** SET PROBLEM **
Return only the lines from the top of the material through the line marked by "tag(o, lb, 'screw', 'loose", unaltered.

[Stored items]
▬▬▬▬▬▬
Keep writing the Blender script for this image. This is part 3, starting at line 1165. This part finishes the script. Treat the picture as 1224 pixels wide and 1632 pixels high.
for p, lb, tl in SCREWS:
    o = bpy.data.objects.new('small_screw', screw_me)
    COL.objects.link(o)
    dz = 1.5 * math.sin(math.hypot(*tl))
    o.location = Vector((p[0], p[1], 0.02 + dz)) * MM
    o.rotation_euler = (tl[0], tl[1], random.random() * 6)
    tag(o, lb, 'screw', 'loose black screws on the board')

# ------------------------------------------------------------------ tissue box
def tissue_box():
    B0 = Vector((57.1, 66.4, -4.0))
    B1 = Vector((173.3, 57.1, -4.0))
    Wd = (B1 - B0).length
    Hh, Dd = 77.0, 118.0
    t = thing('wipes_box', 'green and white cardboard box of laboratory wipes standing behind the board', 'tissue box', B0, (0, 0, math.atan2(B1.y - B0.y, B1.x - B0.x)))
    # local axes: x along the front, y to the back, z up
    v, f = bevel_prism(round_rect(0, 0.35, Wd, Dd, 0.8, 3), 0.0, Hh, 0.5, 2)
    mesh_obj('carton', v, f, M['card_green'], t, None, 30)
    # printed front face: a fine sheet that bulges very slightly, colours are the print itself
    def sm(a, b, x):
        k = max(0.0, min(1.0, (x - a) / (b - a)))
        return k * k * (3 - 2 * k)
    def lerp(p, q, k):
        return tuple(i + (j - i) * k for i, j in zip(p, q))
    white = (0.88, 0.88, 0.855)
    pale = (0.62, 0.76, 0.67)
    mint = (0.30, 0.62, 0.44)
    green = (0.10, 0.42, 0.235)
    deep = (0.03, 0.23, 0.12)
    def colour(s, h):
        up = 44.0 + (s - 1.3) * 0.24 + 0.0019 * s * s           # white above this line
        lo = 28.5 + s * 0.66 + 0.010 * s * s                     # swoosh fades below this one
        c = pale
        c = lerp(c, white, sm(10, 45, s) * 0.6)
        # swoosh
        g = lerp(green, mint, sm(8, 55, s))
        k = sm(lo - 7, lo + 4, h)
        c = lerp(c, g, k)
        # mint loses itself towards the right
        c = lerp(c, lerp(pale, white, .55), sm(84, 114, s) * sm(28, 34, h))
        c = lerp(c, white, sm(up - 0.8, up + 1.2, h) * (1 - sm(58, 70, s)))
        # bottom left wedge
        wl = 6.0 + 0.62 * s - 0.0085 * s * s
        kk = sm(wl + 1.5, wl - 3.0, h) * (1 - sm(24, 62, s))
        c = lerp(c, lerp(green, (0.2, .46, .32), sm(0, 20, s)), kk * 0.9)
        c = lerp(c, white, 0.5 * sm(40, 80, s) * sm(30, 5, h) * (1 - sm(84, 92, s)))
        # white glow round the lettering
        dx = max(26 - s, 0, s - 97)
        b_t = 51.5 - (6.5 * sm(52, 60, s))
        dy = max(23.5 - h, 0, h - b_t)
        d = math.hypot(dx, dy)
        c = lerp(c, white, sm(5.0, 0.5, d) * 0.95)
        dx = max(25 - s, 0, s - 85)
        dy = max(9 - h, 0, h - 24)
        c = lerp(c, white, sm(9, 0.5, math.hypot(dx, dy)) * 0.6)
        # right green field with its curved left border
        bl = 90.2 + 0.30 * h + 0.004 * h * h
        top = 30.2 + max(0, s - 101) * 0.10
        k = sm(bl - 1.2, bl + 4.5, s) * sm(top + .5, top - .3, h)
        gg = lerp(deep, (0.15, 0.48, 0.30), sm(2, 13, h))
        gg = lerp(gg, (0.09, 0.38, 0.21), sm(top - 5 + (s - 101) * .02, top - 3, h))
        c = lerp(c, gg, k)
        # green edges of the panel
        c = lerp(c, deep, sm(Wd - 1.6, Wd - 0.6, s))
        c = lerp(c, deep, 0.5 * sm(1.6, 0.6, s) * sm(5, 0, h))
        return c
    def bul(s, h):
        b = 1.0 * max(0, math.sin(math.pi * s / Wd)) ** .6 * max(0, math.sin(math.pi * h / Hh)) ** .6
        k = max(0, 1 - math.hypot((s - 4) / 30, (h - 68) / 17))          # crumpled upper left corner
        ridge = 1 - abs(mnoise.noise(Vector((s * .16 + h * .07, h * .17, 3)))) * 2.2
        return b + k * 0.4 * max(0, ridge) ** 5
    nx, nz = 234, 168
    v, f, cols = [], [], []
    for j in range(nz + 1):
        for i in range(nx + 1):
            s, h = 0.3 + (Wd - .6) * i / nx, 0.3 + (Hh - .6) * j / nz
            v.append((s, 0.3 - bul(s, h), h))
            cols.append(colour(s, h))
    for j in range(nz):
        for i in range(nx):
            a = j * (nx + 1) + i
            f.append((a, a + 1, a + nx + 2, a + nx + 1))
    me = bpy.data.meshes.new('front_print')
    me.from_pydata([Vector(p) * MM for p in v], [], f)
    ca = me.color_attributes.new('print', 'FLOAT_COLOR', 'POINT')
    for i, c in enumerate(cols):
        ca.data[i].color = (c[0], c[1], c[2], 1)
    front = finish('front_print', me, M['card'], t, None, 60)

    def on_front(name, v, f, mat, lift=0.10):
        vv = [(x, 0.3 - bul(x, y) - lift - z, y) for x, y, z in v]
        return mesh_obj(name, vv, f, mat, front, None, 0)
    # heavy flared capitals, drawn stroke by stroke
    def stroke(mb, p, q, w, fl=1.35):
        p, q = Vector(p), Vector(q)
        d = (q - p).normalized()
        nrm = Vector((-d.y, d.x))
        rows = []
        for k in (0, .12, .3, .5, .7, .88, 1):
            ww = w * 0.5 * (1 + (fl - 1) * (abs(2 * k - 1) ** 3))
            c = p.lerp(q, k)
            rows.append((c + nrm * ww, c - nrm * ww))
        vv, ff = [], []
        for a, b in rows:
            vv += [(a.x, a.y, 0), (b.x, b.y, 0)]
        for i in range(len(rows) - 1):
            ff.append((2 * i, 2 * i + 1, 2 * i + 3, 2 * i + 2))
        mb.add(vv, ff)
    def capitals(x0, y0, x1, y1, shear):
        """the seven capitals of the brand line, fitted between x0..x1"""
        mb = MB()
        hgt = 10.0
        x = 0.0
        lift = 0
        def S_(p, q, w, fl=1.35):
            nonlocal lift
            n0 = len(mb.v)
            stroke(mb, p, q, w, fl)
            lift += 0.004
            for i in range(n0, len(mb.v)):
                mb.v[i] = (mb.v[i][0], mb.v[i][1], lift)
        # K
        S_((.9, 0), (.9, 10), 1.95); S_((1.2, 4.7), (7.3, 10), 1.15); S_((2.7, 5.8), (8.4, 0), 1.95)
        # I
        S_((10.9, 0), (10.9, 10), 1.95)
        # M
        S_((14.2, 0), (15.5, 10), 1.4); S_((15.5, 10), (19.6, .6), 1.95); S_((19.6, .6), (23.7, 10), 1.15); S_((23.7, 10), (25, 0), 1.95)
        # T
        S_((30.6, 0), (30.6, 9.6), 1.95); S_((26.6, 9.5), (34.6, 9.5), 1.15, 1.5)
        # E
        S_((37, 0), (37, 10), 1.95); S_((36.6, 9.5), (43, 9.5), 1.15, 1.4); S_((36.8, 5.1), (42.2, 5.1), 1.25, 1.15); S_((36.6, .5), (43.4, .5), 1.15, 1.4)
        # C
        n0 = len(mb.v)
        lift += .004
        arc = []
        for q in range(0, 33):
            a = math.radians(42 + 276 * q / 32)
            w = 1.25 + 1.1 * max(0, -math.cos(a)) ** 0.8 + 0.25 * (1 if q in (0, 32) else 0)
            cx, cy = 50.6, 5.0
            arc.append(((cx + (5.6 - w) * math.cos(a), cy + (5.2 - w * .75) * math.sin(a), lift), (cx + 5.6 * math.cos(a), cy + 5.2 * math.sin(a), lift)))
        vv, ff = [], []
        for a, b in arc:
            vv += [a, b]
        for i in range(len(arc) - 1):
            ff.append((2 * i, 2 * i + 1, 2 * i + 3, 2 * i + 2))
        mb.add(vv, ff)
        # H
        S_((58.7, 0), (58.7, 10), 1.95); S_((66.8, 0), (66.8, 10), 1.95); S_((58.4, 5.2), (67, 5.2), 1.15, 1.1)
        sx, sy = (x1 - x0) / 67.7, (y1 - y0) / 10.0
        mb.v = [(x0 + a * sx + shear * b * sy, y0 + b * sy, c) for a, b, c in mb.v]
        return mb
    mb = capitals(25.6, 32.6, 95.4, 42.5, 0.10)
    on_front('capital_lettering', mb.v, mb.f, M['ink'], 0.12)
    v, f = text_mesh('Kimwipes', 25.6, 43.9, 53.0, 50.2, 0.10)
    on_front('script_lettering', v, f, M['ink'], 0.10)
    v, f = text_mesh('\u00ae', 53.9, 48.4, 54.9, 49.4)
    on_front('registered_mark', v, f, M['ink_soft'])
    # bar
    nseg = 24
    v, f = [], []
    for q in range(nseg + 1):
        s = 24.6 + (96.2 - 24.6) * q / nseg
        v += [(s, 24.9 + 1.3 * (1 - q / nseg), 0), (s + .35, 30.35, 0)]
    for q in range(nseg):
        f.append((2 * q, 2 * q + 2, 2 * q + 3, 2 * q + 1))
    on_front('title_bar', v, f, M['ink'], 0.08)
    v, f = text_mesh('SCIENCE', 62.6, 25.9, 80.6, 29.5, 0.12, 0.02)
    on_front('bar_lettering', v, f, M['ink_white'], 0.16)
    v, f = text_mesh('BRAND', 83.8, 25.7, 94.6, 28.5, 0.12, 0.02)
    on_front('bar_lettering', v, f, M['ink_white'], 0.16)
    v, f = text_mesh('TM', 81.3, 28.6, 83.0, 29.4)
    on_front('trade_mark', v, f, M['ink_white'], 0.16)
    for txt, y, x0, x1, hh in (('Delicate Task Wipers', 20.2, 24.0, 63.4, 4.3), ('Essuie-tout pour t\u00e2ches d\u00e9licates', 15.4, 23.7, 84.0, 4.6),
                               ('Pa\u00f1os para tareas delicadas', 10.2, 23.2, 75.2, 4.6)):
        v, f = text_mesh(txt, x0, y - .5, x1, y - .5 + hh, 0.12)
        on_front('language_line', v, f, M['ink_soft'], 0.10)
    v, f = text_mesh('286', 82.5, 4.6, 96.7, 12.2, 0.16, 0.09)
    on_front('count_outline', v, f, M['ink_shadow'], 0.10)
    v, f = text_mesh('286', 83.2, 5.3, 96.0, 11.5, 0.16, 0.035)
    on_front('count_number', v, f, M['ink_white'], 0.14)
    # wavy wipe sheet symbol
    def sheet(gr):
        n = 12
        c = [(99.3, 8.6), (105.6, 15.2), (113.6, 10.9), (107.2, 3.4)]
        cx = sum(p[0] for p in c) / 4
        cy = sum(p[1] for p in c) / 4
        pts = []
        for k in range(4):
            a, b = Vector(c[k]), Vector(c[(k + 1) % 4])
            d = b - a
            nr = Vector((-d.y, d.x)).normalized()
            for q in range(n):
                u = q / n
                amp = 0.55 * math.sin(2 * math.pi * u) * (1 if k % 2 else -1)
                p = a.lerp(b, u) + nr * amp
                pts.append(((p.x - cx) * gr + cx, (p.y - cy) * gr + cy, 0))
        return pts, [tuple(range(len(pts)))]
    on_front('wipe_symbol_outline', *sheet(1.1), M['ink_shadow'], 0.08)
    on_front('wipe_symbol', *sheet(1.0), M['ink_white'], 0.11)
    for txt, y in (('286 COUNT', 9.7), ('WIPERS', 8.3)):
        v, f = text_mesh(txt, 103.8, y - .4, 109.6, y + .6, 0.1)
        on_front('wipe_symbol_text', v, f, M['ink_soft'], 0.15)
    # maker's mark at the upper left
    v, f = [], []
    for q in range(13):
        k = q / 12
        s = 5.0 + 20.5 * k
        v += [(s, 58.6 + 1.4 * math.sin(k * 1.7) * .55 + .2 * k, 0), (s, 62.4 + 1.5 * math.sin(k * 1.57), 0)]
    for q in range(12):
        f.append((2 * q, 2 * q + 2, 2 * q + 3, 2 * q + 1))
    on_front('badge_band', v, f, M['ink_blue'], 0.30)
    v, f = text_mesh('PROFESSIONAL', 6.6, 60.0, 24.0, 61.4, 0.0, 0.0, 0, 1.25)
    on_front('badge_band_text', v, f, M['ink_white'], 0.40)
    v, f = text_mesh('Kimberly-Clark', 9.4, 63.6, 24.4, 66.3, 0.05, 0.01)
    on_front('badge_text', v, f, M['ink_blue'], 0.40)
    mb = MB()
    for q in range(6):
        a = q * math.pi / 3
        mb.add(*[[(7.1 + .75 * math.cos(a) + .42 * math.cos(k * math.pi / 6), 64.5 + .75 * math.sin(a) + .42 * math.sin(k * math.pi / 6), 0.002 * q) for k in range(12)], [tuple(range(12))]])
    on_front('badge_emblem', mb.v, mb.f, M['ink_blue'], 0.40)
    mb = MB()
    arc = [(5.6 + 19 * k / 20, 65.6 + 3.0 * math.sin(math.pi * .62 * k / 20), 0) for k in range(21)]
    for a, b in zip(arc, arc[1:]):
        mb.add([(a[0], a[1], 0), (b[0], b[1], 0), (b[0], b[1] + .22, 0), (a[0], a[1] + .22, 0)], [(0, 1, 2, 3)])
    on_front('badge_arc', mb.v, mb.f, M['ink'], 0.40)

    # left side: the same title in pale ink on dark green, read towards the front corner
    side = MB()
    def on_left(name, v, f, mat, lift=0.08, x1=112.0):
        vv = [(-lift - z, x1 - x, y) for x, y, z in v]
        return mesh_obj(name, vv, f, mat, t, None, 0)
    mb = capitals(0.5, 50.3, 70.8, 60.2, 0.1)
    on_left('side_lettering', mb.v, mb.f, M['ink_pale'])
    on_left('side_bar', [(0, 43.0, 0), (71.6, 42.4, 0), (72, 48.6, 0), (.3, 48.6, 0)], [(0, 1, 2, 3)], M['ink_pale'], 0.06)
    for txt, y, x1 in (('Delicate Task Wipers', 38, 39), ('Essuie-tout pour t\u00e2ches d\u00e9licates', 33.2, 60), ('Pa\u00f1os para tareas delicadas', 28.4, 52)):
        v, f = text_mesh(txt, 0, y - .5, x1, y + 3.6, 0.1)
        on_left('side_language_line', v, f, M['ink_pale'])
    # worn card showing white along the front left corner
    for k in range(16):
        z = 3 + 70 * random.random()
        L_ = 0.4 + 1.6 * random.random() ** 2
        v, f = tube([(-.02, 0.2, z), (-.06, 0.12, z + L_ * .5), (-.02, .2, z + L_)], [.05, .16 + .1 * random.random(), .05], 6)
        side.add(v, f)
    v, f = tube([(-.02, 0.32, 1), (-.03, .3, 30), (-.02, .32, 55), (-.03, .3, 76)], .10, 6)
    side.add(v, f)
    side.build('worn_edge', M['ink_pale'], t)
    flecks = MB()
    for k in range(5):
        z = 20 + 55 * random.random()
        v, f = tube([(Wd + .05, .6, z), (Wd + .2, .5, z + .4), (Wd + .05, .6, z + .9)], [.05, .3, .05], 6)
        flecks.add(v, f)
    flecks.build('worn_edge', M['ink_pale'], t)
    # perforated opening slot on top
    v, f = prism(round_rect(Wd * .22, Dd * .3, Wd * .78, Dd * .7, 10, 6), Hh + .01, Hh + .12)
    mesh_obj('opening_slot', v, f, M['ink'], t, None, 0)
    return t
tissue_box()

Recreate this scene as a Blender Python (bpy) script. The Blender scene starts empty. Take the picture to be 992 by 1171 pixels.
▬▬▬▬▬▬
** FINAL RESULT **
Keep writing the Blender script for this image. This is part 3, starting at line 1165. This part finishes the script. Treat the picture as 1224 pixels wide and 1632 pixels high.
for p, lb, tl in SCREWS:
    o = bpy.data.objects.new('small_screw', screw_me)
    COL.objects.link(o)
    dz = 1.5 * math.sin(math.hypot(*tl))
    o.location = Vector((p[0], p[1], 0.02 + dz)) * MM
    o.rotation_euler = (tl[0], tl[1], random.random() * 6)
    tag(o, lb, 'screw', 'loose black screws on the board')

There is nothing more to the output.